The humour here comes from the hungover state of the characters, the piecing together of the night before and Adam’s reflections on the fame that is at once a burden and a lifestyle of partying and entitled casual encounters that he is not prepared to relinquish. In this 2001 setting, Hendon reflects on the shock of 9/11 and the knowledge for ordinary people that something significant changed in an instant, picking up the terrorism threads from 1982 but understanding the global shift in perspective that this act of warfare created.
Wrapping that in a human drama about media exploitation, the very different values and morals of the twenty-first century and the characters experiencing a defining historical moment together is neatly done. Arguably, the conclusion of this piece which connects too tidily to the 1940s couple is unnecessary in a play that focuses on the life of the room, yet Hendon succeeds in recognisably recreating an era in which war and ideology were inextricably bound and, in this less predictable and intangible form, had direct consequences for ordinary people.
Staging 60 Years of Society and Conflict
Taken together these three Acts exist at points of change in the nature of combat and in the lives of these characters, a moment where the world shifted slightly and new forms of existence were being forged. For Edith and Frank, Gerard, Paula and Mairead, Adam, Gena and Lara, the consequences of their few hours in The Grand Hotel prove lifechanging, emerging into a different emotional, social and political world. And Hendon charts well the changing nature of social interaction across these decades, how people behaved and the extent to which the outside world intrudes on and drives their conduct. Equally, it captures a consistent feeling of danger which in 1943, 1982 and 2001 came from quite different but related sources.
Chitty stages The Grand in a simple hotel set, using a central bed, desk and off-stage bathroom which is integral to the action in all three periods as a place of refuge and composure, the site of the proposed incendiary device and a functional space where a drunken Lara can vomit. Some slightly overlong scene-changes update the features of the set, substituting telephones (external calls a feature of the unfolding drama in each section) and other props for era-appropriate versions. But the consistency of the location draws the strands of the play together, emphasising the value of this single setting on the same September day and its many many stories.
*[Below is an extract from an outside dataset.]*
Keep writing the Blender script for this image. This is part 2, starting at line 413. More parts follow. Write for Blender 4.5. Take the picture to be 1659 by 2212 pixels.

The Grand also uses a cast of just three to replicate its character types throughout the decades. Eloise Jones is particularly strong as Edith, a sweet and mild women in circumstances that entirely befuddle her, with a very 1940s ability to subdue her true desires for decency and respectability that Jones expands into a complex inner life. Her more manipulative Paula and Lara make an excellent contrast as powerful female characters using their scenarios for their own quite different purposes. Thomas Deller is strongest as musician Adam in the 2001 section, conveying his arrogance and self-absorption while maintaining some empathy for him, while Emily O’Mahony has most to work with as the calculating and powerful Mairead.
The ways in which Hendon explores echoes of memory through the years is really interesting, looking at how societies are shaped by the changing nature of warfare, community values and morality as well as the consistency of love, identity and a need to be seen which connects the characters and settings together. Most of all, the life of a single hotel room gives The Grand a strong platform to build upon, and, with a little refining, this promising concept-driven play has a much longer life ahead.